From the shadow of Pike’s Peak in Colorado Springs, CO, Fr. Vince Kuna, C.S.C, has sent in his latest blog entry sharing his adventures as a parish priest. Today he shares how the needs of the people of God in our midst, often in our very neighborhoods, call us to a deeper witness.
As we all know too well, the American economy has run in neutral, with little hope for recovery in the near future. I’ve witnessed firsthand a recession afflicting the very neighborhood our rectory is situated in.
Neighbors of ours have been looking for work for well over a year. And with a tanking economy, a dearth of legitimate professions often gives way to illicit ones. I witnessed my first drug deal walking around the park last month. Within the same week, a parishioner attending a dinner at the parish had a window of her van smashed and her purse snatched by some ne’er-do-well. Then, as if to punctuate the week, a roar of loud noises and screeching tires woke me up one Saturday night. Driving out to celebrate the Sunday Masses, I saw police lines obstructing traffic down a nearby street. My worst fears were confirmed: A teenager was shot dead at a house party, a victim presumably of gang violence.
Recent events remind me of my vow of poverty—the only one of the three vows I’ve found can be reduced to an afterthought if I’m not praying about it deliberately. Well, the poverty vow found me. It found me in the people I serve, whose once quiet neighborhood of working class folk has a new set perils to deal with. By living in their very neighborhood, I remember the Holy Cross Constitutions which state by consecrated poverty “we seek to share the lot of the poor.” Our Constitutions remind me to set down my diary, come down from my mountain and spend a day in the ‘hood.

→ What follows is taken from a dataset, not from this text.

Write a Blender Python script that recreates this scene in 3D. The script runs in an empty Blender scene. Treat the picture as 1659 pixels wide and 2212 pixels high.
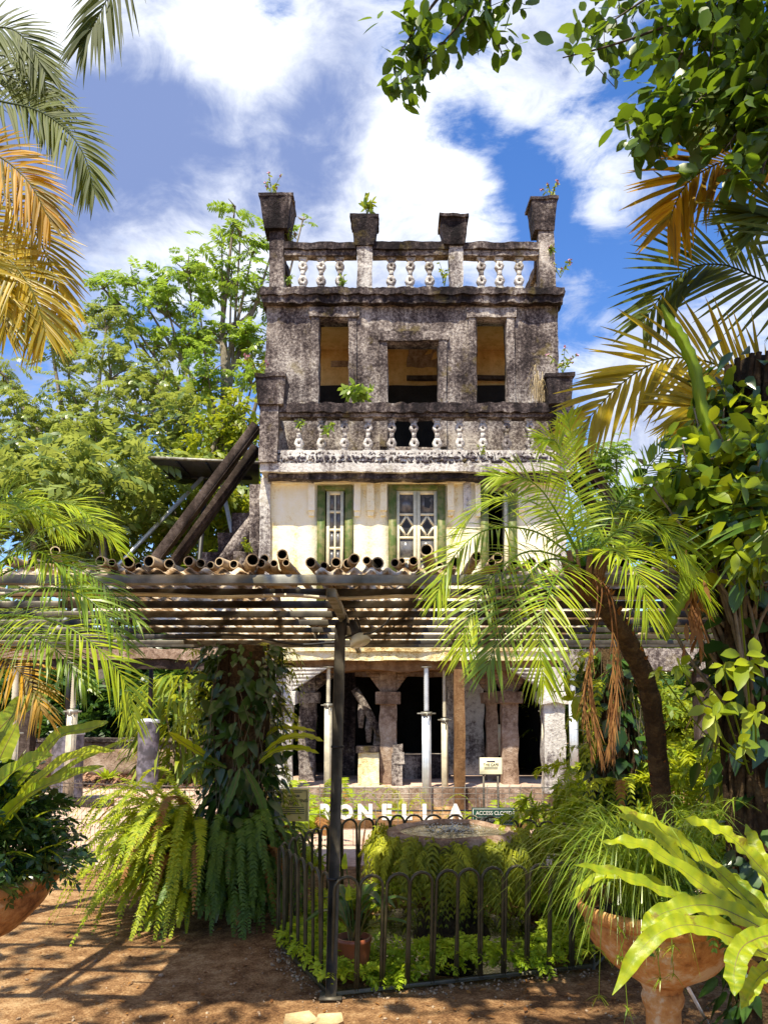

Furthermore, we “unite in their cause, trusting in the Lord as provider.” I certainly point our local community to our Lord Jesus Christ as provider, when corporate America and government have failed in that role. I do with my own personal style and good natured irreverence. Wearing my St. André bandana as if I was an actor in Rihanna’s “Run This Town” video, I remind neighbors that it’s actually Jesus Christ and his beloved St. Andre who “run this town.”